Bayern und das Euro-Märchen
„Es ist doch nur menschlich...“ Jürgen Klinsmann entschuldigt maue Darbietungen auf nationaler Ebene mit der Champions-League-Kür.
MÜNCHEN Dritte-Liga-Fußball wird ansonsten in der Düsseldorfer Arena gezeigt, die heimische Fortuna ist Tabellenzweiter. Am Mittwochabend aber war von der großen Fußball-Welt die Rede, von Europas Besten, der Champions League. „Hervorragende Leistungen und tolle Spiele“ habe der FC Bayern dort gezeigt in dieser Saison, sagte Trainer Jürgen Klinsmann. Ein Hinweis in eigener Sache. Als müsse er seine Referenzen noch einmal auflisten.
Es war der erste Titel-K.o. Und Klinsmann schwenkt locker rüber von der Pokal-Blamage zum anderen Wettbewerb. „Es fehlt die Konstanz. Die Qualität hat die Mannschaft zig Mal gezeigt, sie hat tolle Spiele in der Champions League gemacht. Die Mannschaft hat es drauf, sie kann in Europa mit jedem mithalten.“
In Europa?
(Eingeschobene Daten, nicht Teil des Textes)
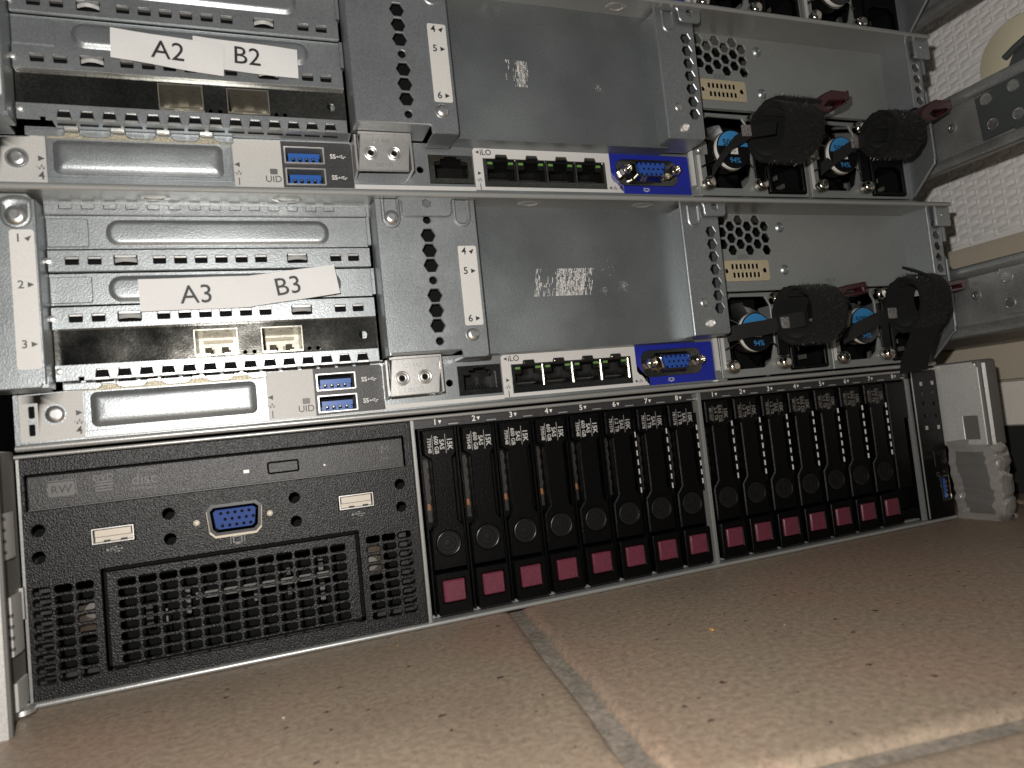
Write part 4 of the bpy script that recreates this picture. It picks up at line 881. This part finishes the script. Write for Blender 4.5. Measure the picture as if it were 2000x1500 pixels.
# ------------------------------------------------------------------ duct tape round the right ear
def tape():
    rn=random.Random(11); m=M()
    base=[(445.7,-1),(445.6,-8),(445.8,-15),(446.2,-21),(447.0,-25.2),(449.5,-26.6),(453,-26.9),(457,-26.4),(460.5,-25.2),(463.0,-22),(463.9,-12),(463.9,0)]
    pts=[]
    for i in range(len(base)-1):
        for t in (0,.2,.4,.6,.8): a,b=base[i],base[i+1]; pts.append((a[0]+(b[0]-a[0])*t,a[1]+(b[1]-a[1])*t))
    pts.append(base[-1]); n=len(pts); nz=56; L=[]
    fold=[(rn.uniform(0,1),rn.uniform(0,44),rn.uniform(-1.6,1.3),rn.uniform(.05,.14),rn.uniform(1.5,5),rn.uniform(-16,16)) for _ in range(34)]
    for k in range(nz+1):
        t=k/nz; z=43-t*44; ring=[]; sh=max(0,(t-.82)/.18)
        for i,(x,y) in enumerate(pts):
            s_=i/(n-1); d=0
            for fs,fz,fa,fw,fh,sl in fold:
                q=abs((s_-fs)*sl/3+(z-fz)/fh)
                if q<1 and abs(s_-fs)<fw*2.2: d+=fa*(1-q)
            # creases: a ladder of flaps where the inner face meets the front
            lad=0
            if .30<s_<.46: ph=(z/5.2)%1; lad=(1.9*ph if ph<.72 else 1.9*(1-ph)/.28*.72)*math.sin((s_-.30)/.16*math.pi)*(1 if 4<z<38 else .3)
            bottom=sh*sh
            ex=1 if s_>.45 else 0
            xx=x+d*.55*(.5+ex*.8)+(2.6*t*t if s_<.42 else 0)+lad*.5-bottom*(2.5 if s_>.6 else -1.5)
            yy=y-d*.8*(1 if s_>.25 else .5)-lad*.9+bottom*4.5
            ring.append((xx,yy,z+.25*d-(1.2*math.sin(s_*9)+1 if k==0 else 0)*-1))
        L.append(ring)
    v=[p for q in L for p in q]; f=[(k*n+i,k*n+i+1,(k+1)*n+i+1,(k+1)*n+i) for k in range(nz) for i in range(n-1)]
    mi=[1 if (.04+.04*k/nz<i/(n-1)<.29 and 4<43-k/nz*44<39) else 0 for k in range(nz) for i in range(n-1)]
    m.v=v; m.f=f; m.m=mi; m.f.append(tuple(nz*n+i for i in range(n))); m.m.append(0)
    # loose flap ends at the foot
    for k in range(12):
        c=Vector((447+rn.uniform(-1,13),-23-rn.uniform(0,3.5),rn.uniform(-.5,6))); a=[c+Vector((rn.uniform(-2.2,2.2),rn.uniform(-1,1),rn.uniform(-2.0,2.0))) for _ in range(4)]
        m.add([(p.x,p.y,max(.2,p.z)) for p in a],[(0,1,2),(0,2,3)],2)
    o=m.build('duct_tape',['tapem','eardk','bright'],angle=28)
    tag(o,'crumpled silver duct tape wrapped around the lower right rack ear','tape')
tape()

# ------------------------------------------------------------------ hook-and-loop straps
def strap(c,r_in,x0,x1,turns,label,tail=None,tilt=0.0,tongue=None,loc=None):
    T=thing('cable_strap',label,'strap',(x0,c[0]+14,c[1]-14),group='black hook and loop straps on the power supply handles')
    off=Vector((x0,c[0]+14,c[1]-14)); m=M(); rn=random.Random(int(x0))
    pts=[];wv=[]; N=int(40*turns); w=x1-x0
    for k in range(N+1):
        a=2*math.pi*k/40+1.2; r=r_in+.3+1.9*k/40+.25*math.sin(a*3); cx=(x0+x1)/2+1.5*math.sin(a*.5)
        pts.append((cx+tilt*math.cos(a)*r,c[0]+r*math.cos(a)*1.0,c[1]+r*math.sin(a)*.98)); wv.append((w*.97,-tilt*4,tilt*6))
    m.ribbon(pts,wv,1.5,0,.5)
    # fuzzy pile
    for k in range(3600):
        a=rn.uniform(0,2*math.pi); i=rn.uniform(max(0,N-40),N); aa=2*math.pi*i/40+1.2; r=r_in+.3+1.9*i/40+.25*math.sin(aa*3)+.7
        x=(x0+x1)/2+rn.uniform(-.49,.49)*w+tilt*math.cos(aa)*r; y=c[0]+r*math.cos(aa); z=c[1]+r*math.sin(aa)*.98
        d=Vector((rn.uniform(-.35,.35),math.cos(aa)+rn.uniform(-.5,.5),math.sin(aa)+rn.uniform(-.5,.5)))*rn.uniform(.5,1.5); s=Vector((rn.uniform(-.07,.07),rn.uniform(-.07,.07),.07))
        p=Vector((x,y,z)); m.add([tuple(p-s),tuple(p+s),tuple(p+d)],[(0,1,2)],1 if rn.random()<.35 else 0)
    m.v=[(a-off.x,b-off.y,q-off.z) for a,b,q in m.v]; m.build('loop_band',['hook','hair'],T)
    if tongue:
        t=M(); t.ribbon(tongue[0],tongue[1],.9); t.v=[(a-off.x,b-off.y,q-off.z) for a,b,q in t.v]; t.build('strap_tongue','nylon',T)
        if len(tongue)>2:
            t=M(); p=tongue[2]; t.plate(rect(p[0]-2.6,p[2]-2.8,p[0]+2.6,p[2]+2.8,.2,2),(),p[1],1.0,.1); t.v=[(a-off.x,b-off.y,q-off.z) for a,b,q in t.v]; t.build('printed_patch','patch',T)
    if tail:
        t=M(); t.ribbon(tail[0],tail[1],1.3,0,.4); t.v=[(a-off.x,b-off.y,q-off.z) for a,b,q in t.v]; t.build('strap_tail','hook',T)
    return T
K['patch']=mat('speckled_grey_patch',(.14,.13,.125),.6,0,noise=.9,nscale=1500)
strap((-27.5,118),10.8,323,343,2.0,'wide black strap coiled in a round loop on the middle server, left power supply',
      tongue=([(300,-6,112.5),(309,-10,113.6),(318,-12,114.2),(326,-16,115.6),(336,-20,116.5),(344,-14,117)],(0,0,7.4),(327.0,-17.6,115.4)))
strap((-28.5,121),11.0,394,413,1.8,'black strap loop on the middle server with its tail hanging over the lid below',
      tongue=([(374,-6,107),(382,-10,111),(390,-14,114.6),(398,-18,116.4),(408,-18,117)],(0,0,7.4),(397.2,-18.9,117.0)),
      tail=([(402,-34,112),(401,-33,106),(399,-30,98),(398,-27,91),(397.5,-26,85)],(16.5,-2,1)),tilt=.25)
strap((-26,209),11.0,323,345,2.2,'fuzzy black strap wound into a wide coil on the upper server, left power supply',
      tongue=([(298,-12,192),(303,-14,199),(310,-16,206.5),(320,-18,211.5),(332,-22,212.5)],(2,0,6.5),(316.2,-19.4,211.6)))
strap((-28.5,209),5.5,392,411,3.4,'fuzzy black strap rolled tight on the upper server, right power supply',
      tongue=([(372,-8,198),(380,-12,203.5),(388,-16,208.5),(396,-22,211.5),(404,-24,212)],(1,0,7),(388.4,-18.0,209.4)))
sp=M(); sp.ribbon([(385,-40,135.5),(392,-39.5,134.6),(400,-38,132.6),(408,-36,130.5)],(0,5,3),1.2)
o=sp.build('cable_strap','hook'); tag(o,'loose pointed strap end sticking out above the loop on the middle server','strap','black hook and loop straps on the power supply handles')

# ------------------------------------------------------------------ slide rails
def rail(loc,label,bolts,plate_pts,hook):
    R=thing('slide_rail',label,'rail',loc,group='slide rails sticking out beside the servers')
    m=M(); X=0
    pr=[(0,0),(-1.2,.8),(-1.6,2.5),(-1.2,5.0),(-.2,6.2),(1.8,6.6),(1.8,32.4),(-.2,32.8),(-1.2,34),(-1.6,36.5),(-1.2,38.2),(0,39)]
    ol=pr+[(3.4,39),(3.4,0)]
    m.loft([[(a,y,b) for a,b in ol] for y in (90,-160)],0,cap0=True)
    m.build('rail_profile','rail',R)
    m=M(); hs=[circ(a,b,2.6,18) for a,b in bolts]
    m.plate(plate_pts,hs,T=SX(-.2),t=1.6,bev=.2)
    if hook: m.tube([(-1.5,-59.8,43.2),(-2.2,-66,45.6),(-2.6,-80,50)],1.7,8)
    m.build('end_bracket','raildk' if hook else 'rail',R)
    for a,b in bolts:
        m=M(); m.lathe([(3.0,.05),(2.95,.35),(2.55,.4),(2.4,.2)],(-.2,a,b),'x',n=24,m=0); m.lathe([(2.4,.2),(1.5,-1.2)],(-.2,a,b),'x',n=24,m=1); m.lathe([(1.5,-1.2),(.1,-1.25)],(-.2,a,b),'x',n=20,m=2); m.build('bolt',['screw','brassdk','rail'],R)
    m=M(); m.lathe([(2.6,0),(2.4,.5),(1.6,.6),(1.2,.2),(.9,.9),(.1,1.1)],(1.8,-26,22),'x',n=14); m.build('rivet','screw',R)
    return R
pl=[(-42,8),(-42,27),(-44,29.5),(-52,30),(-55,33),(-57,40),(-58.5,50),(-75,56),(-110,56),(-110,2),(-64,3),(-61,5),(-58,8)]
rail((449.6,0,195),'zinc slide rail with a dark four bolt end bracket, beside the upper server',[(-47,29-1),(-48.5,14),(-61,28.5),(-61.5,13.5)],[(-42.5,7.6),(-41,31),(-50.5,31.5),(-55.5,33.5),(-59.5,38),(-62.5,43),(-67,47),(-110,54),(-110,2),(-66,3),(-62,4),(-58,8)],True)
rail((449.6,0,101),'zinc slide rail with two open bolt holes, beside the middle server',[(-44.5,28),(-44,14.5)],rect(-110,8.5,-40.5,36,1.5,3),False)
rail((455,0,284),'edge of a slide rail beside the topmost server',[],rect(-110,8.5,-40.5,36,1.5,3),False)

# ------------------------------------------------------------------ white storage cabinet to the right
def cabinet():
    R=thing('storage_cabinet','white plastic cabinet with a woven relief side and cream ledges, right of the servers','cabinet',(532,0,0))
    k=.942
    zz=lambda z:80+(z-80)*k
    yy=lambda y:-285+(y+285)*k
    m=M(); m.box(2.2,300,-330,420,45,520); m.build('side_wall','cab',R)
    m=M()  # ledges
    def band(pr,mi): m.loft([[(a,y,b) for a,b in pr] for y in (420,-330)],mi,cap0=True)
    band([(2.0,zz(171)),(-3,zz(170)),(-4.5,zz(166)),(-4.2,zz(150)),(-3.0,zz(128)),(2.0,zz(126))],1)
    band([(2.0,zz(125.9)),(-3.2,zz(125.5)),(-3.4,zz(101)),(2.0,zz(100.4))],0)
    band([(2.0,zz(100)),(-.5,zz(99)),(1.0,zz(90)),(-1.5,zz(80)),(-3,zz(75)),(2.0,zz(74))],1)
    band([(2.0,zz(73.8)),(-2.5,zz(73)),(-2.5,zz(44)),(2.0,zz(43))],0)
    m.build('ledge',['cab2','cabt'],R)
    m=M(); m.box(8,290,-320,410,1,44); m.build('plinth','plinth',R)
    # woven relief: one short rounded bar per over-pass
    m=M(); dy=-9.0*k; dzc=-3.0*k; dv=6.95*k; y0=yy(57.5); z0=zz(185.8)
    def bar(y,z):
        L=15.2*k; hw=1.95; N=8
        loops=[]
        for q in range(N+1):
            t=q/N; a=math.sin(math.pi*min(1,max(0,t)))**.5 if 0<t<1 else 0; h=hw*(.55+.45*a); b=.85*(math.sin(math.pi*t))**.6 if 0<t<1 else 0
            yc=y-L*t; zc_=z+1.7*t-.6; loops.append([(2.0,yc,zc_+h),(2.0-.7*b-.1,yc,zc_+h*.85),(2.0-1.1*b-.15,yc,zc_+.35*h),(2.0-1.1*b-.15,yc,zc_-.35*h),(2.0-.7*b-.1,yc,zc_-h*.85),(2.0,yc,zc_-h)])
        v=[p for l in loops for p in l]; f=[(i*6+j,i*6+j+1,(i+1)*6+j+1,(i+1)*6+j) for i in range(N) for j in range(5)]
        m.add(v,f,0)
        # upright nub at the end of the bar
        yn=y+.9; m.loft([[(2.0-h*1.0,yn+u,z+w) for u,w in ((-.9,-2.6),(.9,-2.6),(.9,.8),(-.9,.8))] if False else [(2.1-h,yn+u*s_,z-1.0+w*s_) for u,w in ((-.9,-2.6),(.9,-2.6),(.9,2.2),(-.9,2.2))] for h,s_ in ((0,1),(.7,.9),(1.1,.6))],0)
    for i in range(-11,22):
        for j in range(-16,45):
            y=y0+dy*i; z=z0+dzc*i+dv*j
            if z<zz(173)+1.5 or z>380 or y<-120: continue
            # leave the disc free
            if (y-6-(-17))**2+(z-zz(283))**2<26.5**2: continue
            bar(y,z)
    m.build('woven_relief','cab',R,angle=60)
    m=M(); cy,cz=yy(-.4),zz(283)
    m.lathe([(25.4,-1.5),(25.4,.3),(24.9,.3)],(2.0,cy,cz),'x',n=64,m=1); m.lathe([(24.6,-1),(24.6,1.6),(24.2,2.0),(.5,2.0)],(2.0,cy,cz),'x',n=64,m=0)
    m.build('round_plate',['disc','eardk'],R,angle=50)
    return R
cabinet()

# ------------------------------------------------------------------ crumbs on the floor
rn=random.Random(5)
def crumb(x,y,s,mk,label):
    m=M(); 
    for q in range(3 if s>1 else 1):
        c=Vector((rn.uniform(-s,s)*.6,rn.uniform(-s,s)*.5,.25*s)); L=[]
        for h,r_ in ((-.3,.6),(0,1),(.35,.7)): L.append([tuple(c+Vector((s*r_*.6*math.cos(a)*rn.uniform(.6,1.2),s*r_*.45*math.sin(a)*rn.uniform(.6,1.2),s*h*.7))) for a in [2*math.pi*k/7 for k in range(7)]])
        m.loft(L,0,cap0=True)
    o=m.build('crumb',mk); o.location=Vector((x,y,0.1))*MM; tag(o,label,'crumb','crumbs on the tiles')
crumb(224,-75,1.5,'crumb','ochre crumb in the middle of the right floor tile')
crumb(231,-61,.7,'crumb','small ochre crumb behind the bigger ochre crumb')
crumb(122.6,-15.7,.8,'crumb','orange crumb close to the chassis below the media bay')
crumb(246,-86,.45,'crumbw','tiny white crumb on the right floor tile')
crumb(80,-62,.6,'crumbw','pale crumb on the left floor tile')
Wer dort mithalten kann, so sollte man meinen, müsse dies doch in Deutschland, in der Liga wie im Pokal, auch schaffen. Klinsmanns Argumentationsflucht wirft Rätsel auf. „Es ist doch nur menschlich“, findet er, „dass man auf dem gleichen Level, den wir in der Champions League bringen, nicht auch in jedem Bundesligaspiel auftreten kann“. Abgesehen davon, dass Bayern gerade im DFB-Pokal gescheitert war: Ist die Bundesliga nicht mehr das Maß aller Dinge, „unsere Basis“, wie Vorstandschef Karl-Heinz Rummenigge sagt?
Die Fakten: Sieben Spiele haben die Bayern in dieser Champions-League-Saison gemacht, fünf davon gewonnen, zwei Unentschieden, die Tordifferenz lautet 19:4. Ungeschlagen in Europa – eine tolle Bilanz, fürwahr. In der Vorrunde waren sie mit 14 Punkten das beste aller Teams, nach dem 5:0 im Achtelfinale bei Sporting Lissabon führt Miroslav Klose mit sechs Treffern die Champions-Torjägerliste an – so weit, so sehr gut.
Doch bei einem Blick auf die Gegner muss festgestellt werden: Steaua Bukarest, AC Florenz, Olympique Lyon und nun Sporting Lissabon – das ist höchstens Güteklasse zwei bis drei in Europa. Nur Lyon kam in den letzten Jahren immer mal wieder in die K.o.-Runden, aber nie ins Halbfinale. Florenz ist in Italien hinter den Mailänder Vereinen, Juventus Turin und dem AS Rom höchstens fünfte Kraft, Sporting in Portugal im Vergleich zum FC Porto eine kleine Nummer. Daher die Frage: Was wird sein, wenn...? Wenn die Bayern auf einen der englischen Top-Klubs, Inter Mailand oder Barcelona im Viertelfinale treffen? Endstation Träumerei? Das 3:0 gegen Florenz war ein glücklicher Sieg, das 1:1 auswärts akzeptabel. Beim 3:2 in Lyon wurde frech nach vorne gespielt.
„Das Rückspiel gegen Lissabon wird ein gemütlicher Abend. Dann haben wir unser Mindestziel in der Champions League schon erreicht“, meinte Manager Uli Hoeneß, „dann gehören wir wieder zu den besten acht Mannschaften Europas.“ Doch was hilft ein mögliches Aus im Viertelfinale, wenn in der Bundesliga die Qualifikation für Königsklasse Version 09/10 nicht geschafft wird? Was helfen die Verweise auf die ordentlichen bis guten Leistungen auf europäischer Bühne, wenn es nicht einmal gegen Aufsteiger Köln zum Sieg reicht? Klingt nach: Klinsmanns Euro-Märchen. Womöglich wird es zur Gefahr, dass die Mannschaft durch das Double 2008 etwas zu satt geworden ist und nach einem Jahr Abstinenz zu sehr auf den Pott-der-Pötte-Wettbewerb blickt. „Die Spieler haben die Faszination Champions League im Kopf, dürfen neben dieser Kür aber die Bundesliga-Pflicht nicht vergessen“, mahnte Klinsmann.
Unter Ottmar Hitzfeld hat die Mannschaft meist den Spagat zwischen drei Wettbewerben geschafft – durch eine geschickte Mischung aus Spielerrotation und feiner Psychologie. „Letztlich ist es bei diesem Team Kopfsache“, meinte Klinsmann, „es hat in allen Champions-League-Spielen gezeigt, dass es machbar ist.“ Doppelt gut aber hält besser.